February 20, 2026 – The U.S. Supreme Court dealt a major blow to President Trump’s trade policies on Thursday. In a 6-3 decision, the justices ruled that Trump exceeded his authority. He had used a 1977 law to impose sweeping emergency tariffs on dozens of countries.
What the Court Decided
The case revolved around the International Emergency Economic Powers Act (IEEPA). Trump used IEEPA to justify broad tariffs on imports. The law grants presidents wide authority during a national emergency. However, the Court found that those powers do not extend to blanket trade levies.
The justices signalled scepticism as early as late 2025. Markets began pricing in a likely ruling against the White House. Thursday’s decision confirmed those expectations.

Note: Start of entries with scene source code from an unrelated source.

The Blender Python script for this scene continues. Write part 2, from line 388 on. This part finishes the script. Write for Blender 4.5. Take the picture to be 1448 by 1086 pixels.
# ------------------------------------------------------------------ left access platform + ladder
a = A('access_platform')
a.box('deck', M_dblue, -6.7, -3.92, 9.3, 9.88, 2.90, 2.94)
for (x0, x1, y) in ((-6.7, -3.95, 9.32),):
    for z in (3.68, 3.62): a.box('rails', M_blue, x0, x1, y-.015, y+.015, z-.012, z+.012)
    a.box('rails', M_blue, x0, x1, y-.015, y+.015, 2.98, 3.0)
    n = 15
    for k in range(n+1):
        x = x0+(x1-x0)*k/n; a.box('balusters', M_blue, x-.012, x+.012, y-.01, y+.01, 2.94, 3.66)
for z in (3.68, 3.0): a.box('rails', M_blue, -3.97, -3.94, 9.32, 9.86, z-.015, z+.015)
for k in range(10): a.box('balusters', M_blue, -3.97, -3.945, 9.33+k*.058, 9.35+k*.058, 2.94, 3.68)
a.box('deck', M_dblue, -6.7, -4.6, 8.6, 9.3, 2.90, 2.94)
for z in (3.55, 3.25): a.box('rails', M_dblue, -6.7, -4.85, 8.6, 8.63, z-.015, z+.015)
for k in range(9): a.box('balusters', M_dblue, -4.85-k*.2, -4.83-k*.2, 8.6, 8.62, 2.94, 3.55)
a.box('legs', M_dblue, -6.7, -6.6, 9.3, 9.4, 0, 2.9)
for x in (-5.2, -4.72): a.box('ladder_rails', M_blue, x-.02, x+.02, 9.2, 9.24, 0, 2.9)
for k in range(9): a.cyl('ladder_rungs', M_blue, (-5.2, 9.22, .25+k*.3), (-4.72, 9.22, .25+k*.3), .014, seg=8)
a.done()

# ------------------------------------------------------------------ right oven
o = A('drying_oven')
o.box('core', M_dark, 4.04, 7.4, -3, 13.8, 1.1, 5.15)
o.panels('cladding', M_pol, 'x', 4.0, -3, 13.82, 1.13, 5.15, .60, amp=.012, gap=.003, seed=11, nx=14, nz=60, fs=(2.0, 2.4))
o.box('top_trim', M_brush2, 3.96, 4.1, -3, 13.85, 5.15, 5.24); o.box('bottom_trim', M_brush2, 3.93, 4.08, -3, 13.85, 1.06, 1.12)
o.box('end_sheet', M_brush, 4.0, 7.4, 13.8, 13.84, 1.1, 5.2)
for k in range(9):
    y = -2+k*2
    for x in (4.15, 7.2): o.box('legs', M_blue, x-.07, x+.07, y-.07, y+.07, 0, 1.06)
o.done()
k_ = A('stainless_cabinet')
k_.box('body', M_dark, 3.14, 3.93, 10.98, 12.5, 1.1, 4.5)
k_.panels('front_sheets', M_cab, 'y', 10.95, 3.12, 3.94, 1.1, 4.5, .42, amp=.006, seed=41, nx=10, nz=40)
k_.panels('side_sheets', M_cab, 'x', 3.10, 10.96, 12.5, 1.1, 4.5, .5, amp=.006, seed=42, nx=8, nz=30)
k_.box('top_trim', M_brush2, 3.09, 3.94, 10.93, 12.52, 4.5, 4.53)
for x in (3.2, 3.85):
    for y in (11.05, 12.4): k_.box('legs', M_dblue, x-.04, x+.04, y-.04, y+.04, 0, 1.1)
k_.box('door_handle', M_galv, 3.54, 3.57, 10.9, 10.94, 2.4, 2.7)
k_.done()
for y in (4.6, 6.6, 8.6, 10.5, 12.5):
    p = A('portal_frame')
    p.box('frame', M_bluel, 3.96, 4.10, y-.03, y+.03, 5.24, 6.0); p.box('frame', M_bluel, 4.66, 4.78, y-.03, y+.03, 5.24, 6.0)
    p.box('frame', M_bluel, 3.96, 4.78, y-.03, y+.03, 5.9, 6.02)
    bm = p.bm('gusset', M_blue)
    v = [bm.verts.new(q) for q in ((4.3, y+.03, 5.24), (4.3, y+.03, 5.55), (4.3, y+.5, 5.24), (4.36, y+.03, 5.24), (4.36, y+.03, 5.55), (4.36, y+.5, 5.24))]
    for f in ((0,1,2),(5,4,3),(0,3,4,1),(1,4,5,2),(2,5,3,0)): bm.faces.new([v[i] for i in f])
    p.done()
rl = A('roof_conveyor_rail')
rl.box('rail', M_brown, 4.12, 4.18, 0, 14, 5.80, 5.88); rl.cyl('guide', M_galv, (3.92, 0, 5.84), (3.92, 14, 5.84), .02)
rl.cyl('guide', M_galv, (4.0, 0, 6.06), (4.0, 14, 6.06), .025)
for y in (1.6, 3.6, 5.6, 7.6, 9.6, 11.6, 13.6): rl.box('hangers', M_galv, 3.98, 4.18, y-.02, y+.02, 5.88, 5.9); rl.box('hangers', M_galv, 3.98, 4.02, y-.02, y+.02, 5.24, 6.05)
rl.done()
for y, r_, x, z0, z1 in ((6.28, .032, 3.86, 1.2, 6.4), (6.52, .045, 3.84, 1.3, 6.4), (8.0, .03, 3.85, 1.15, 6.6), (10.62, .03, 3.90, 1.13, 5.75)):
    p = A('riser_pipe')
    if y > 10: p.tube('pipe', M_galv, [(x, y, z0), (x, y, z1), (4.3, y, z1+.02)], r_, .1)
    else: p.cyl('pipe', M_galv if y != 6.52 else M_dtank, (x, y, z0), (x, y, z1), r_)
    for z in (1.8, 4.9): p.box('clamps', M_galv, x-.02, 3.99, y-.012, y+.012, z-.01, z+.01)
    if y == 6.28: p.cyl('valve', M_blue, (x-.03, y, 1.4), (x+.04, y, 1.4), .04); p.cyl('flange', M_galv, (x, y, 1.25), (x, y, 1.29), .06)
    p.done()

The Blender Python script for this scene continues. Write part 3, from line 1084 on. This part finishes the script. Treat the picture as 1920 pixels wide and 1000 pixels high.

Why This Matters for Markets
Trump’s tariffs had been a cornerstone of his second-term economic strategy. He used them as leverage in trade negotiations across Asia, Europe, and Latin America. The ruling now removes a key policy tool from the White House’s arsenal.
For businesses, the decision brings some clarity. Companies that restructured supply chains due to tariffs may now reassess their strategies. Importers who paid higher duties could face complex refund questions. Legal experts say litigation over back tariffs is likely.
What Comes Next
The Trump administration has not yet said how it will respond. Congress could attempt to pass new tariff legislation. Alternatively, the White House may seek other statutory authority. Trade partners will be watching closely for any next steps.
The ruling is one of the most significant checks on executive trade power in decades. In a deeply globalised economy, it redraws the limits of presidential authority. The full impact on U.S. trade policy remains to be seen.